Der – im Kern wahre – Handlungsrahmen des Films ist rasch erzählt: Nach seiner Entmachtung und der Auflösung der Gated Community der DDR-Apparatschiks in Wandlitz wähnen sich die Honeckers obdachlos und finden für ein paar Wochen Unterkunft bei einer evangelischen Pfarrersfamilie. Ausgerechnet bei denen also, die sie zuvor jahrzehntelang nur gepiesackt hatten. „Wie können Sie nur?“, muss der Pfarrer sich von seinen Kirchenoberen wie von dem vor seinem Haus versammelten Mob fragen lassen. Seine Antwort ist einfach und klar: „Wenn wir Barmherzigkeit predigen, dann müssen wir sie auch leben. Selbst wenn es schwerfällt.“
Kein märchenhaftes Idyll
Die Honeckers geben sich als höfliche Gäste, darum bemüht, ihren Gastgebern nicht mehr Umstände zu machen als unbedingt notwendig. Unbedingt notwendig sind offenbar: getrennte Betten, der im originalen Langnese-Glas servierte Honig und der jeden Morgen frisch gepresste Zitronensaft für den bereits an Nierenkrebs erkrankten Honecker. Dass Margot die von den Honeckers mitbenutzten Treppen im Haus auch mal höchstpersönlich gewischt habe, bezeugt in der Doku der jüngste Sohn der Holmers. Dass sie dabei gar auf die Knie gegangen ist, mag Liefers sich hinzugedacht haben – es ist ein zu schönes Bild.
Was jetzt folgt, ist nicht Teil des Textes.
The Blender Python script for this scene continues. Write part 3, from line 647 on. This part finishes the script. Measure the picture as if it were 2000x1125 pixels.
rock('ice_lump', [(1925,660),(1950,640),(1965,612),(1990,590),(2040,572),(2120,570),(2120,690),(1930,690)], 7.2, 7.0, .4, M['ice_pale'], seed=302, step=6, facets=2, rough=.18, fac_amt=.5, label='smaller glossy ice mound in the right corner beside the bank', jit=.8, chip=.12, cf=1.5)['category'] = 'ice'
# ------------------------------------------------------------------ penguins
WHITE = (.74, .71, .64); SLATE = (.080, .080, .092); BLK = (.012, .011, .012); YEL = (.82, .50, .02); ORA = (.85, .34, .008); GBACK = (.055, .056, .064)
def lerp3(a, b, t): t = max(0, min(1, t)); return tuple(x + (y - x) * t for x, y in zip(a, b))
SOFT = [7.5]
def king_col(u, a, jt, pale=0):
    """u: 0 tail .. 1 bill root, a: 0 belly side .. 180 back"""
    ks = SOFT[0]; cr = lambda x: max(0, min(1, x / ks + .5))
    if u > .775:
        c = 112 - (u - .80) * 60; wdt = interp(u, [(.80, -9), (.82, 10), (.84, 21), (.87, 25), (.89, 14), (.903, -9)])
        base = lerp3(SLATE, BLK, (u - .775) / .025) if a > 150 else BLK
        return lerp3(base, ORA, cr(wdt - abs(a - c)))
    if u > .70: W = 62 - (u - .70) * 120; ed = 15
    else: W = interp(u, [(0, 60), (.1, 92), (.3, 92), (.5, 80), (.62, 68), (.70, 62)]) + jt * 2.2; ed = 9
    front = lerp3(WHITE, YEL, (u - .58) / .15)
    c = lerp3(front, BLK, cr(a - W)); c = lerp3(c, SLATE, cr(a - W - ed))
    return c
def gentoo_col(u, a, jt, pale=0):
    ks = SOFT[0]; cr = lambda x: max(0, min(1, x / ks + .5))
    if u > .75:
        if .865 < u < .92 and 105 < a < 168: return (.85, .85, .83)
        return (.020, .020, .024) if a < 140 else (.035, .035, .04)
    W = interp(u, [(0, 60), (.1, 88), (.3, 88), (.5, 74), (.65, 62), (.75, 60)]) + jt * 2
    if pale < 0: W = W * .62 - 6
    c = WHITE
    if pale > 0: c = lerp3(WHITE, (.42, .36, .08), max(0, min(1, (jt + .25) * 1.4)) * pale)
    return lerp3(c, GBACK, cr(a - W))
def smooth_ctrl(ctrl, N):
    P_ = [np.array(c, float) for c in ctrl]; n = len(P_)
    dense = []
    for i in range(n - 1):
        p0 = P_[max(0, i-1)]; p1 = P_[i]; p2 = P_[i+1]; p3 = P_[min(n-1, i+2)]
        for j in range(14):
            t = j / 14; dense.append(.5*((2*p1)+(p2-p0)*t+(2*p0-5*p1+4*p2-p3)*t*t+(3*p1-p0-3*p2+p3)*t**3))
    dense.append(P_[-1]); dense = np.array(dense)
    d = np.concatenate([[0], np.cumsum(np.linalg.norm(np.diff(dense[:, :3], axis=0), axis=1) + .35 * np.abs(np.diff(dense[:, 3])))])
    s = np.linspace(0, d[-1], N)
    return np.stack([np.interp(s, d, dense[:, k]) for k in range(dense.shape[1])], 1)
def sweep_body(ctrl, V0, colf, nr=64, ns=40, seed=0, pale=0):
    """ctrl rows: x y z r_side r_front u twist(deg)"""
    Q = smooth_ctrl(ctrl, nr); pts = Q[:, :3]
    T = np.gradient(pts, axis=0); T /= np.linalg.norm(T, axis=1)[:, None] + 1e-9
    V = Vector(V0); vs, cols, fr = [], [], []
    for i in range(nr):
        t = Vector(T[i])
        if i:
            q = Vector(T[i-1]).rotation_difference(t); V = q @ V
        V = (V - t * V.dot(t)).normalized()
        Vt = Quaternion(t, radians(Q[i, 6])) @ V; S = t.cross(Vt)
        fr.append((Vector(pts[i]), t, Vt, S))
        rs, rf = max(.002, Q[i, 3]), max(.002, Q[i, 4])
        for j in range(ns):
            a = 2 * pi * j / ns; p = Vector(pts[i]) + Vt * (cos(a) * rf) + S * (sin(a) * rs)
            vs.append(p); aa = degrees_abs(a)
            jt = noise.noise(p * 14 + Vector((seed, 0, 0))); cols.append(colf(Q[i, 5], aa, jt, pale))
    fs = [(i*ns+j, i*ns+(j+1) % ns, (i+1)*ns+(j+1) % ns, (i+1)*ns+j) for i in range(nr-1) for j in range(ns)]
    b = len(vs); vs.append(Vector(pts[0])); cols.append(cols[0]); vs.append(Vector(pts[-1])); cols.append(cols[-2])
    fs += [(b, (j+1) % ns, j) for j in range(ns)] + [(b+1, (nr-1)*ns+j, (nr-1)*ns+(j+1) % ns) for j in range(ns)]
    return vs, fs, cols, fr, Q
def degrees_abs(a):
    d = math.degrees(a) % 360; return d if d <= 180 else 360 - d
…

„Honecker und der Pastor“ läuft am Montag, 21. März um 20.15 Uhr im ZDF. Er ist zudem bereits jetzt in der Mediathek abrufbar – ebenso der begleitende Dokumentarfilm.
Gemeinsame Spaziergänge eröffnen die Möglichkeit, entscheidende Fragen zu stellen. „Gibt es denn gar nichts zu bereuen?“, will der Pfarrer wissen. „Jeder macht Fehler. Die muss man nicht bereuen, wenn man aus ihnen lernt“, bescheidet ihn Margot. „Aber Hunderte Menschen starben allein an den Grenzen“, hält er ihr entgegen. Sie bleibt ungerührt: „Die hat keiner gezwungen. Jeder wusste, dass Republikflucht strafbar ist.“
In der Doku will Liefers von Pfarrer Holmer auch wissen, ob Vergebung nicht Reue voraussetze. Im Spielfilm verzichtet eine junge Frau, die im Jugendwerkhof – Margot Honecker war als Ministerin für Volksbildung für diese Disziplinareinrichtungen unmittelbar verantwortlich gewesen – traumatisiert wurde, in einer Fernsehtalkshow gegenüber dem Pastor auf die höfliche Frageform: „Sie haben kein Recht, denen zu verzeihen!“
Es sind solche Momente, die Liefers Film davor bewahren, in allzu märchenhaftem Idyll zu versinken. Sie und die abgrundtief biederen Kombinationen aus Krawatte und Strickjacke, vorzugsweise Grau in Grau, die beide Männer, Honecker und der Pastor, als Garderobe bevorzugen.